Людям воцерковлённым на эту тему фильмы, может быть, даже и не нужны (это моя рискованная точка зрения). Мы делаем это всё, чтобы, возможно, кому-то непросвещённому донести. И вот здесь начинаются сложности, из которых потом всё и состоит.
– А в «Меморандуме Парвуса» – образ императора, венчание?..

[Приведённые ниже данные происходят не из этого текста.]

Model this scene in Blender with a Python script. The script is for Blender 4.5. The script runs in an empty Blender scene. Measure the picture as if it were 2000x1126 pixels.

– Венчание Ленина и Крупской никогда не показывали. Даже был фильм «Нас венчали не в церкви», но сцены венчания в церкви там нет. А ведь тогда обряд венчания был буквальным: царские венцы не держали над головой, как сейчас, а надевали. И мне показалось, что если снять буквально, как происходило венчание, это тоже будет откровением. Помню момент, когда на Женю Миронова в гриме Ленина во время съёмки сцены венчания надели царский венец (Ленин в царском венце!) – он вдруг стал похож на Николая II, на свою жертву. Ведь я ищу художественные образы. Многие пытаются это в символы превратить, а я занимаюсь художественными образами. Мне не надо «я имел в виду буквально это» – мне этих перстов указательных не нужно! Я хочу, чтобы потом это было поводом для самостоятельного, не навязанного мной размышления. Я просто сообщаю какие-то факты, образы.
– А образ самого царя Николая II?
– Он у нас эпизодический. Был замечательный актёр, фантастически – неприличное слово – похожий. Он очень хорошо всё понял. Николай II у нас как историческая перипетия. Важна была только драма подписания отречения. Тоже ведь немногим известно, что он узнал у доктора, сколько осталось жить сыну… Там есть образ, когда бумага с текстом отречения парит в воздухе. Это для меня не менее важно, чем вся сцена. И важны детали. Мы постарались достаточно достоверно всё восстановить. Например, как волнуются пришедшие люди. Там есть такие потрясающие детали… это поэма. К сожалению, это всё невозможно вместить даже в пространство сериала.
– Да… Владимир Иванович, спасибо Вам большое за уделённое время и за такую интересную беседу!